*** for quality
***** for gratitude
This is an album that isn’t as good as you hoped, but isn’t as bad as you feared. Thank fuck.
My first listen to the two new tracks released back in November 2021 was joyous. Don’t Shut Me Down in particular seemed to capture the essence of ABBA and update it just enough to prevent it from sounding tired or contrived. Knowing that this and it’s companion piece I Still Have Faith In You were the first of the new tracks to be recorded, I was hopeful that their recording sessions would yield tracks of even higher quality.
Well, like any Abba album, Voyage turned out to be a mixed bag, and the two lead tracks clearly the best by quite some margin.

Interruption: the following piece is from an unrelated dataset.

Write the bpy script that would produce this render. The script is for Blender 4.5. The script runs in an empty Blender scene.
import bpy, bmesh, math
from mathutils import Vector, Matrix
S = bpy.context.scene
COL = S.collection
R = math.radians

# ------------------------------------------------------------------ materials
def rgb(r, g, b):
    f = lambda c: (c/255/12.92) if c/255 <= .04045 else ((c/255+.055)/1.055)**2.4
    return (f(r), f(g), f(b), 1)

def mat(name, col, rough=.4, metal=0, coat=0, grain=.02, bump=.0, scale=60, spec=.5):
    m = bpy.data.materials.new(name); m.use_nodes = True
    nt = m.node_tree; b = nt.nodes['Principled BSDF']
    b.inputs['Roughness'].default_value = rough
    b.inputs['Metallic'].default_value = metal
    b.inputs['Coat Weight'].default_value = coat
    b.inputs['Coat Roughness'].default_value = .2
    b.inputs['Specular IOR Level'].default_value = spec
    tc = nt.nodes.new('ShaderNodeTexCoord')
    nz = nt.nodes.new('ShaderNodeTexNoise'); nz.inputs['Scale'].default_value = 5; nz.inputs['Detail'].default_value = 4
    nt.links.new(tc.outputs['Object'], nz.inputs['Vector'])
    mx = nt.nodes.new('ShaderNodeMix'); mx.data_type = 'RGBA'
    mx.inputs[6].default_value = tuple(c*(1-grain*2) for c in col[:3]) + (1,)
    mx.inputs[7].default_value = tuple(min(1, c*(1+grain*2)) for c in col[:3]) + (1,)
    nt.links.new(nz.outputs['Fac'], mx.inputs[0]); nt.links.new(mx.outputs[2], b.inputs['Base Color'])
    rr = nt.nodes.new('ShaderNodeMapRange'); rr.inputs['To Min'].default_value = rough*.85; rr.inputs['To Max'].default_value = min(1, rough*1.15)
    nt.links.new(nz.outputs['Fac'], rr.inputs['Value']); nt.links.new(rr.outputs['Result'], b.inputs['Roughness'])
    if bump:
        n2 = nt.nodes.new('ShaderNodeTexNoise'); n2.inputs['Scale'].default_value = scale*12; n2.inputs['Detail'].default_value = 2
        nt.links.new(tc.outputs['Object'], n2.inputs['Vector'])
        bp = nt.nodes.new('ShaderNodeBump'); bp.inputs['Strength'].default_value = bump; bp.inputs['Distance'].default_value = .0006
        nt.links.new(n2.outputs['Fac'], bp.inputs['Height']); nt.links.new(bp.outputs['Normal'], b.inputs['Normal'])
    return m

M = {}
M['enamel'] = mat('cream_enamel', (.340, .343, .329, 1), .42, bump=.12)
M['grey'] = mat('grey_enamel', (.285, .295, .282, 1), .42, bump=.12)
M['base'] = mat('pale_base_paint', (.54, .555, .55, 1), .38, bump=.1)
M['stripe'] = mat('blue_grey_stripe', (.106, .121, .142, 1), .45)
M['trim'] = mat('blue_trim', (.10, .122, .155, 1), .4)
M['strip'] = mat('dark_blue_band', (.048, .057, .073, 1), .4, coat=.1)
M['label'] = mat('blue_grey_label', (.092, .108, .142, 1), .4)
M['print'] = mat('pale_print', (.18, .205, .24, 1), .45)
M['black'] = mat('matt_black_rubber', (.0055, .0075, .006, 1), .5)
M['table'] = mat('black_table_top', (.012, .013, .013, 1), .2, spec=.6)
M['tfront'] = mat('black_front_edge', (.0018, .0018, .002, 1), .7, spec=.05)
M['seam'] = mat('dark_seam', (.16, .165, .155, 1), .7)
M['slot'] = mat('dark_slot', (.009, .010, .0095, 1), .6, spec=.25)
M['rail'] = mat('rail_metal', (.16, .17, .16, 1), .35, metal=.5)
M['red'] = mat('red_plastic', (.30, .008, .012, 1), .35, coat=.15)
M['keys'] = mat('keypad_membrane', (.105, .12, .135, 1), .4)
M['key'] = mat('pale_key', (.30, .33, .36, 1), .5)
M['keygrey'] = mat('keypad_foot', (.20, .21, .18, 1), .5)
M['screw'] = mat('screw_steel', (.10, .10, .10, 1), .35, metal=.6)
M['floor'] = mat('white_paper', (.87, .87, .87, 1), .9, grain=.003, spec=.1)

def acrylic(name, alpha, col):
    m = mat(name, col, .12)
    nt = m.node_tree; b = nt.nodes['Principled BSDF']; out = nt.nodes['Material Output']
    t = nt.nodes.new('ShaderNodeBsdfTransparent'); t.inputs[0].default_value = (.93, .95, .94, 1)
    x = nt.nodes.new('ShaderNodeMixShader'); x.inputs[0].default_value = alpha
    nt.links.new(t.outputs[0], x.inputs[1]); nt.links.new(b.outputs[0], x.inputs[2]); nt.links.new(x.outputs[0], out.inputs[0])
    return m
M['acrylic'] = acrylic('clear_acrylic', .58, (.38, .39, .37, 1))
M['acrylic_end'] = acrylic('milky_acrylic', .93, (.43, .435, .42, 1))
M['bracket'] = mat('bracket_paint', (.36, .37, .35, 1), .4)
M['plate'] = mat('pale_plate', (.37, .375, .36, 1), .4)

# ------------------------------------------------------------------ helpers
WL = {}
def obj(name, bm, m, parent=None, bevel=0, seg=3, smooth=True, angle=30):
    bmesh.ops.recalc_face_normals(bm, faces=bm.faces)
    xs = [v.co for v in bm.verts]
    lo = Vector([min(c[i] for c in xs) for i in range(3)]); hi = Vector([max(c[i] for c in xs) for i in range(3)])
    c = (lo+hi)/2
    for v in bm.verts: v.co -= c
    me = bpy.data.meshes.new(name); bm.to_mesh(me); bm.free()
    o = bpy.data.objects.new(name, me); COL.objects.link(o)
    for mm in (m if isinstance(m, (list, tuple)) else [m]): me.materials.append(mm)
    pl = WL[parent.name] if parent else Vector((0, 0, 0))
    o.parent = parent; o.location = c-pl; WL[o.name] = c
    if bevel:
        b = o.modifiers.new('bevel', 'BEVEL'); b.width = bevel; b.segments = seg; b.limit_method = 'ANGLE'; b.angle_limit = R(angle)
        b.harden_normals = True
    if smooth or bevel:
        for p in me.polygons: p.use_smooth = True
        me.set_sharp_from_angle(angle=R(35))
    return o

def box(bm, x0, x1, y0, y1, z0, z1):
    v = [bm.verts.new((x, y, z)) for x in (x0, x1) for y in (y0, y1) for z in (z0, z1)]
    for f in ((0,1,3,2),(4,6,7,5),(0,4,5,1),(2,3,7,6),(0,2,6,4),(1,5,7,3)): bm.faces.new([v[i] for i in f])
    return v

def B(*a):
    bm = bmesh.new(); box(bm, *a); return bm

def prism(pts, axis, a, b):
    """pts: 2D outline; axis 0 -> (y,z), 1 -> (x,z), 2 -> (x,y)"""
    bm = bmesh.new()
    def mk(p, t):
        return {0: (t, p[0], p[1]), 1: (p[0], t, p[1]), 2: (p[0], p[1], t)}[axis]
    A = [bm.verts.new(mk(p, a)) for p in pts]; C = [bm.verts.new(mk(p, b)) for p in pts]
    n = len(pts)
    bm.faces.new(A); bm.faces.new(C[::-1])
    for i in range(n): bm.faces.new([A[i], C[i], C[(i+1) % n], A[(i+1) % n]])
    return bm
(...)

In fact I would say they are stone cold classics, and naturally the rest of the album simply can’t compete.
What we do get is a snappy listen, and an album that only Abba could make. Thankfully they have used a lot of the surviving musicians from their glory years, and done the whole thing themselves. The whole enterprise has a sheen of authenticity. Sadly, Michael B Tretow, their sound engineer and Peter Mandelson of Abba, has been ill for quite sometime and was unable to work his magic, its a big loss to the overall production but one that couldn’t be avoided.
Like any Abba album, their are a mixture of joint and solo leads from Agnetha and Frida. Both are in pretty good voice, although I think I do detect a hint of auto-tune or pitch correction here and there. However, I think that is permissable, as these guys have proven many times that they can hold a note. Changes in their voices means Frida now dominates joint vocals, whereas historically it was always Agnetha. If you listen to the chorus of Just A Notion, which uses vocals recorded in the late 70’s, with Don’t Shut Me Down, you can clearly hear the difference.
Like any Abba album, the style of the tracks vary too. When You Danced With Me is Irish folk with an overload of electronic bagpipes, Little Things is a strangely sedate christmas song, Keep An Eye On Dan a dramatic synth driven song about child visitation arrangements, No Doubt About It an up tempo banger with liberal use of banjo, and the albums others true highlight, Ode to Freedom is virtually classical music. Elsewhere Just a Notion is a boogie-woogie rehash of an unreleased track from the 1978, Bumblebee a meditation on ecology set to panpipes, and finally I Can Be That Woman is a country and western song about a dog, domestic violence and alcoholism which I’m not sure would win any feminist awards.
Overall I think history will judge this album well. Yes it has an updated production, but it isn’t wall to wall modern synths, yes they sound older, and yes the mixing lacks the clarity that Michael Tretow might have delivered, but this album does not stick out in their catalogue, and I think that is an achievement in itself. The fact that I am able to use the phrase “like any Abba album” so liberally is testament to that. My one major criticism is that some of the tracks feel a little short and unfinished, but what we are left with is an amazing body of work, and an unexpected happy ending for Abba and for their fans.